Aquí la historia de sus acordeonas, resumida: la primera se rompió de todas las formas posibles, es casi un juguete, no suena; me la muestra y la tira para atrás. Después de esa, se compró una segunda, chiquita también. Otra vez, la cambió por otra cosa.

-¿Por qué? – retomo mi pregunta.

El papá aporta:

-Creo que por un celular.

Pero Fabián, esta vez, me responde con razones:

-Porque  ya me habían prometido una “inversión familiar”.
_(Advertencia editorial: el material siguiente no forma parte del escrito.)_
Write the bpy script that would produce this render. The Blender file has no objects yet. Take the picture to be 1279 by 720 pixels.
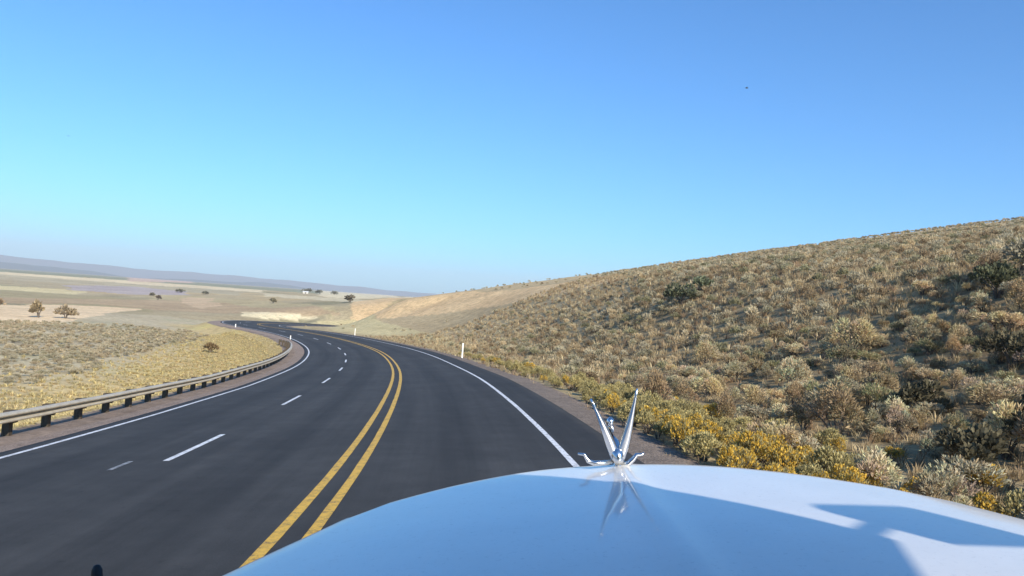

Era la acordeona grande, roja, misteriosa, detrás de la cual ahora mismo Fabián casi desaparece. Esa es la que ahora nos muestra. Guarda de recuerdo la primera chiquita que está tan rota como es posible. Nos toca “El toro”. Nos muestra cómo suena un vals. Después, un baneron. Después, un chotis.

Le muestro con el reproductor de mi teléfono una canción en acordeón que me gusta mucho:

-No. – me responde – No me gusta. Es chamamé estirado.

Vamos a los números: Fabián tiene 13 años y 3 años con su acordeón. Salió 2 veces en la televisión y una vez fue convocado a tocar en la radio. Tocó con una banda que admira: “Compás de amor”. Me dice que estuvo tocando con ellos “allá”, y hace un gesto de la cabeza, como si la banda hubiese tocado en la casa de al lado.

Me pongo alerta:

-Fabián, ¿en qué lugar de la casa te gusta más tocar?

-Acá, en la galería.

-¿Y no te dicen nada los vecinos?

-¿Qué me van a decir? ¡Que toque más fuerte, lo único!

-¿Ah, sí? Y para tocar, ¿pensás en algo? ¿tenés que concentrarte mucho?

-No – frunce el seño – nada.

Pero me dice también:

-Es fabuloso.

Nunca más, para hablar de ninguna otra cosa, Fabián Viveros vuelve a usar esta palabra: “fabuloso”. Y la dijo casi con vergüenza, solamente en lo que respecta a su acordeón.

-Listo. Adiós, señora. Chau, Fabián, señor. Muchas gracias por todo.

-Adiós. Muchas gracias a vos.

Nos vamos, en el barro y bajo los paraguas.

Una visita de día de lluvia: la casa del “Gaitero” Fabián Viveros.